La solution du problème a été la générosité. L’événement le plus significatif depuis la sortie de ce livre a été l’énorme expansion du mouvement des villages en Europe orientale. On en a fondé quatre autres, un en Russie, un en Estonie, un en Pologne et, récemment, un en Lituanie. Ces quatre nouveaux ont reçu un important soutien de la part des villages norvégiens, en argent, en constructions, en outils et en personnel. J’ai craint, en observant ce développement, que les villages norvégiens n’aient présumé de leurs forces. Parce que nous-mêmes nous avions besoin d’argent et de main-d’œuvre, parce qu’il semblait dangereux de tout envoyer à l’Est.

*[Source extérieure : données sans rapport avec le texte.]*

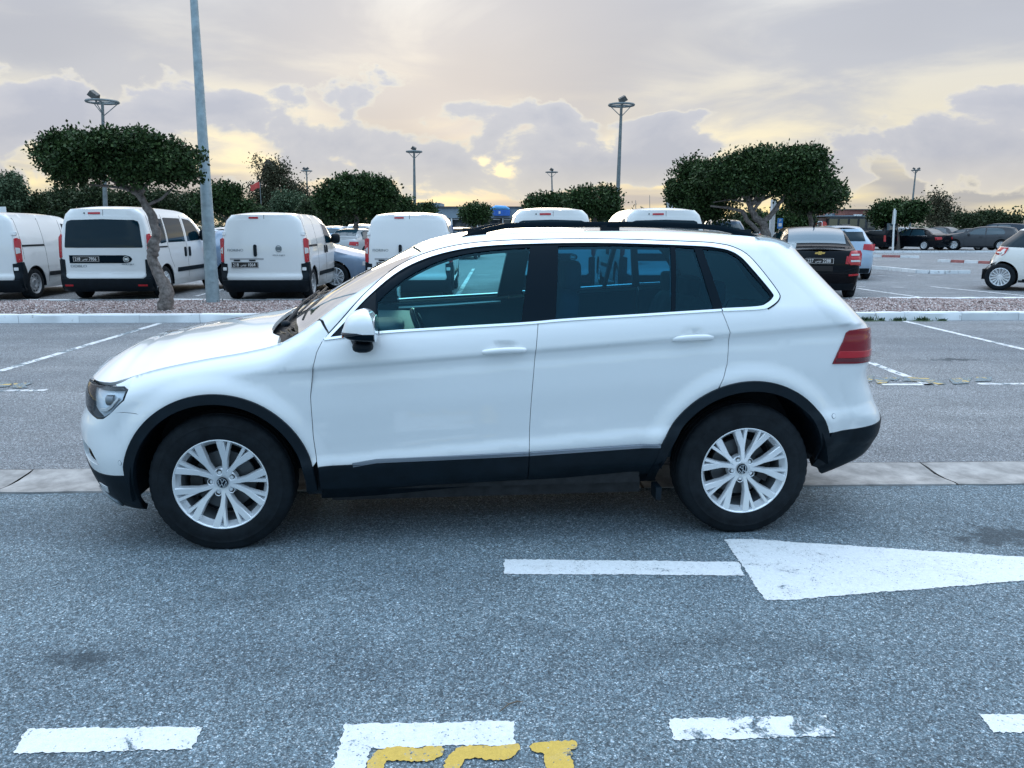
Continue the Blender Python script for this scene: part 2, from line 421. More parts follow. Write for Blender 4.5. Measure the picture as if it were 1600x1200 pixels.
def inpoly(P, poly):
    x, y = P[:, 0], P[:, 1]; ins = np.zeros(len(P), bool); n = len(poly); j = n-1
    for i in range(n):
        xi, yi = poly[i]; xj, yj = poly[j]
        if yi != yj:
            c = ((yi > y) != (yj > y)) & (x < (xj-xi)*(y-yi)/(yj-yi) + xi); ins ^= c
        j = i
    return ins
def dens(poly, step):
    out = []
    for i in range(len(poly)):
        a = np.array(poly[i], float); b = np.array(poly[(i+1) % len(poly)], float)
        k = max(1, int(math.ceil(np.linalg.norm(b-a)/step)))
        for t in range(k): out.append(tuple(a + (b-a)*t/k))
    return out
def tri2d(poly, grid, holes=(), lines=()):
    """triangulate a polygon with holes and an inner point grid; returns points, triangles, boundary loops"""
    def ccw(p, want=True):
        a_ = sum(p[i][0]*p[(i+1) % len(p)][1]-p[(i+1) % len(p)][0]*p[i][1] for i in range(len(p)))
        return list(p) if (a_ > 0) == want else list(p)[::-1]
    loops = [dens(ccw(poly), grid)] + [dens(ccw(h, False), grid) for h in holes]
    pts = []; edges = []; li = []
    for L_ in loops:
        b = len(pts); pts += L_; n = len(L_)
        edges += [(b+i, b+(i+1) % n) for i in range(n)]; li.append(list(range(b, b+n)))
    A = np.array(loops[0]); lo = A.min(0); hi = A.max(0)
    gx = np.arange(lo[0]+grid*.5, hi[0], grid); gy = np.arange(lo[1]+grid*.5, hi[1], grid)
    if len(gx) and len(gy):
        g = np.stack(np.meshgrid(gx, gy), -1).reshape(-1, 2)
        ok = inpoly(g, loops[0])
        for h in loops[1:]: ok &= ~inpoly(g, h)
        g = g[ok]
        lp = [q for L_ in lines for q in L_]
        if lp:
            lp = np.array(lp); okl = inpoly(lp, loops[0])
            for h in loops[1:]: okl &= ~inpoly(lp, h)
            lp = lp[okl]
            if len(lp):
                lp = lp[np.unique(np.round(lp/.0055).astype(int), axis=0, return_index=True)[1]]
                B = np.array(pts); d = ((lp[:, None]-B[None])**2).sum(-1).min(1); lp = lp[d > .006**2]
                if len(g): g = g[((g[:, None]-lp[None])**2).sum(-1).min(1) > (grid*.6)**2]
                pts = pts + [tuple(q) for q in lp]
        if len(g):
            B = np.array(pts[:sum(len(L_) for L_ in loops)]); keep = np.ones(len(g), bool)
            for k in range(0, len(g), 2000):
                d = ((g[k:k+2000, None]-B[None])**2).sum(-1).min(1); keep[k:k+2000] = d > (grid*.38)**2
            pts = pts + [tuple(q) for q in g[keep]]
    r = geometry.delaunay_2d_cdt([Vector(p) for p in pts], edges, [], 0, 1e-7, True)
    V = np.array([tuple(v) for v in r[0]]); F = np.array([f for f in r[2] if len(f) == 3])
    c = V[F].mean(1); ok = inpoly(c, loops[0])
    for h in loops[1:]: ok &= ~inpoly(c, h)
    F = F[ok]
    e1 = V[F[:, 1]]-V[F[:, 0]]; e2 = V[F[:, 2]]-V[F[:, 0]]
    ar = e1[:, 0]*e2[:, 1]-e1[:, 1]*e2[:, 0]
    F[ar < 0] = F[ar < 0][:, ::-1]
    m = {}
    for i, oi in enumerate(r[3]):
        for q in oi: m[q] = i
    L2 = [[m.get(i, 0) for i in L_] for L_ in li]
    return V, F, L2
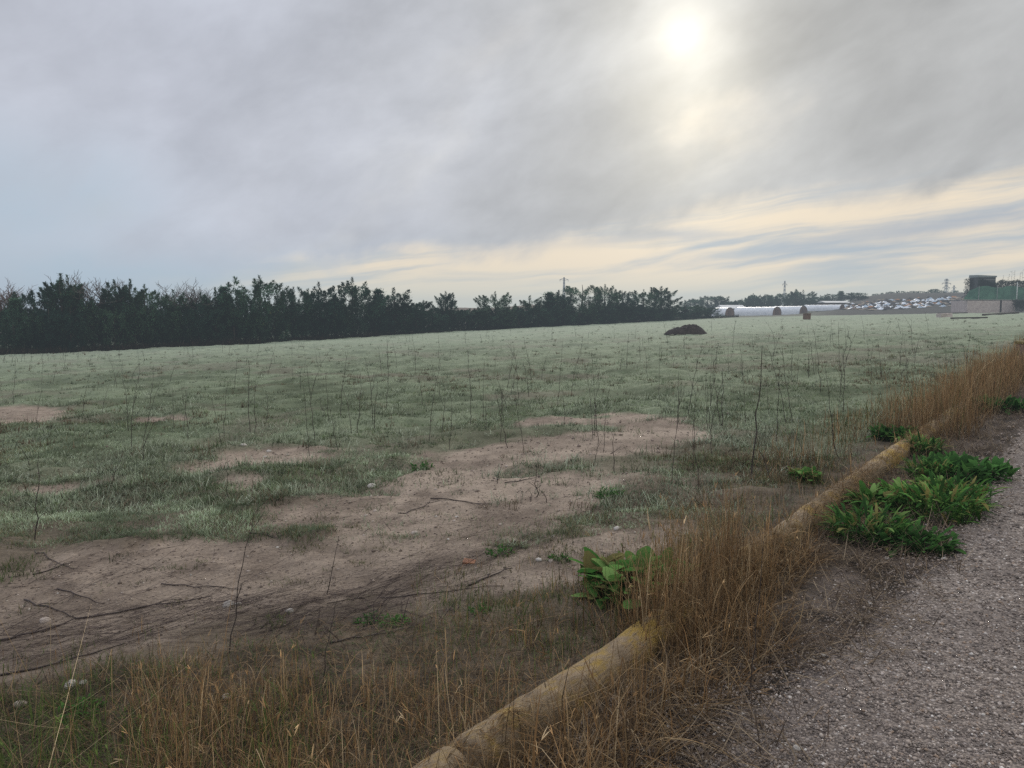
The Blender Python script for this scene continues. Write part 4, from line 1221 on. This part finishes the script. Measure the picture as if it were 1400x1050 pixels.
o = link('soil_heap', np_mesh('soil_heap', np.stack([px_, py_, hz], -1).reshape(-1, 3), [qh], None, False), heap_m)
o.location = (x, y + .9, z)
tag(o, 'small dark heap of dug soil standing in the frosty field', 'soil heap')

# ------------------------------------------------------------------ plastic tunnels
plas_m = speckled('white_plastic', (.50, .53, .57), (.68, .70, .73), 2.2, .45, .35, .05, 5, .4)
brick_m = speckled('reddish_end', (.13, .08, .068), (.21, .14, .12), 4)
hoop_m = speckled('galvanised_hoop', (.25, .26, .28), (.4, .42, .44), 20, .5)
def tunnel(pxl, pxr, ytop, ybase, back, label, endw=16):
    y0 = 178 + back; x0 = float(rays((pxl + pxr) / 2, 425)[0] / rays((pxl + pxr) / 2, 425)[1]) * y0
    z0 = float(base_z(np.array([x0]), np.array([y0]))[0]) - .05
    H = z_at((pxl + pxr) / 2, ytop, y0) - z0
    L = (pxr - pxl) * y0 / F; wd = H * 1.9
    yaw = -.85
    L = (L - wd * .45) / .87
    t = empty('plastic_tunnel', (x0, y0, z0), yaw, label, 'tunnel', 'white plastic tunnels at the far side of the field')
    rnd = random.Random(int(pxl)); n = 13; aa = np.linspace(0, math.pi, n)
    V = []; ns_ = 19
    for i in range(ns_):
        s = -L / 2 + L * i / (ns_ - 1); sag = .02 * math.sin(i * 2.1) + (-.03 if i % 3 else .01)
        for a in aa: V.append((s, -math.cos(a) * wd / 2 * (1 + sag * .2), math.sin(a) ** .75 * (H + sag) + rnd.gauss(0, .012)))
    ii = np.arange(ns_ * n).reshape(ns_, n)
    q_ = np.stack([ii[:-1, :-1], ii[1:, :-1], ii[1:, 1:], ii[:-1, 1:]], -1).reshape(-1, 4)
    link('cover', np_mesh('cover', np.array(V), [q_], None, True), plas_m, t)
    for e in (-1, 1):
        mb = MB(); xs = e * (L / 2 - .06)
        ring = [(xs, -math.cos(a) * wd / 2 * .985, math.sin(a) ** .75 * H * .98) for a in aa]
        mb.add(ring, [tuple(range(n))]); mb.build('end_wall', brick_m, t)
        hp = MB().tube([(e * (L / 2 + .02), -math.cos(a) * wd / 2 * 1.01, math.sin(a) ** .75 * H * 1.01) for a in aa], .035, 5); hp.build('hoop', hoop_m, t)
        dr = MB().box((e * (L / 2 + .0), 0, H * .36), (.05, wd * .34, H * .72)); dr.build('door', speckled('tunnel_door', (.08, .05, .045), (.14, .095, .085), 6), t)
    return t
tunnel(974, 1003, 420.5, 432, 0, 'short white plastic tunnel at the left end of the row')
tunnel(1004, 1066, 419.6, 431, 3, 'long white plastic tunnel second from the left in the row')
tunnel(1056, 1102, 418.4, 429.6, 6, 'white plastic tunnel third from the left, just before the gap')
tunnel(1100, 1152, 416.6, 427.6, 4, 'white plastic tunnel right of the gap, the last of the row')
roof_m = speckled('pale_roof', (.5, .5, .5), (.65, .65, .64), 1.5, .6)
def shed(name, px0, px1, ytop, ydist, h, label, mat, roof):
    xc = float(rays((px0 + px1) / 2, 420)[0] / rays((px0 + px1) / 2, 420)[1]) * ydist
    w = (px1 - px0) * ydist / F; zt = z_at((px0 + px1) / 2, ytop, ydist); zb = zt - h
    zg = float(base_z(np.array([xc]), np.array([ydist]))[0])
    t = empty(name, (xc, ydist, zg - .1), .08, label, name.split('_')[-1])
    hh = zt - zg
    MB().box((0, 0, hh * .36), (w, 5, hh * .72)).build('wall', mat, t)
    mb = MB().add([(-w / 2 - .3, -2.9, hh * .7), (w / 2 + .3, -2.9, hh * .7), (w / 2 + .3, 0, hh + .1), (-w / 2 - .3, 0, hh + .1), (w / 2 + .3, 2.9, hh * .7), (-w / 2 - .3, 2.9, hh * .7)],
                  [(0, 1, 2, 3), (3, 2, 4, 5), (1, 4, 2), (0, 3, 5), (0, 5, 4, 1)]); mb.build('roof', roof, t)
    for k in range(3): MB().box((-w * .3 + w * .3 * k, -2.52, hh * .35), (w * .12, .08, hh * .3)).build('window', heap_m, t)
    return t
SHD = 203
shed('long_greenhouse', 984, 1014, 417.0, SHD, 2.5, 'low pale roofed greenhouse behind the left tunnels', brick_m, roof_m)
shed('pale_greenhouse', 1122, 1156, 411.5, SHD + 6, 3, 'pale roofed greenhouse behind the last tunnel', brick_m, roof_m)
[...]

Je me trompais. J’aurais dû me souvenir de l’institution appelée potlatch, et des autres cas décrits par les ethnologues, où le surplus est détruit, cédé ou redistribué de façon que la structure de fond de la tribu ou de la communauté ne change ou ne souffre pas [4]. En aidant des villages d’Europe orientale à naître, les villages norvégiens ont su préserver leur propre identité. La pulsion entrepreneuriale a trouvé un débouché qui n’a rien dévasté. Les actifs ont été utilisés dans un but louable. Développement certes, quoique pour l’émergence de nouveaux villages, de nouveaux exemples d’une autre existence possible. Et dans ces pays existe un urgent besoin d’alternatives contrastant avec l’occidentalisation qui se répand, avec son message de merveilles produites par le développement et la concurrence économiques.
Nils Christie, Oslo, 30 décembre 2000
NOTES :
[1] En toute honnêteté, le texte italien dit « collaboratore ». Mais seule la France a utilisé ce mot pour désigner les traîtres pendant l’Occupation. Il n’a pas semblé souhaitable de mélanger Nils Christie et Pierre Laval. Le texte anglais originel parle, lui de « co-worker ». Et non pas de « colleague ». L’approximation la moins fausse a donc paru être celle de « participant ». N.D.T.
[2] On consultera à ce sujet les œuvres d’Erwin Goffmann. N.D.T.
[3] L’excellente maison d’édition italienne qui a publié la traduction italienne. N.D.T.
[4] Consulter à ce sujet Plough, Sword and Book : The Structure of Human History, Ernest Gellner, University of Chicago Press, 1988, 288 p. N.D.T.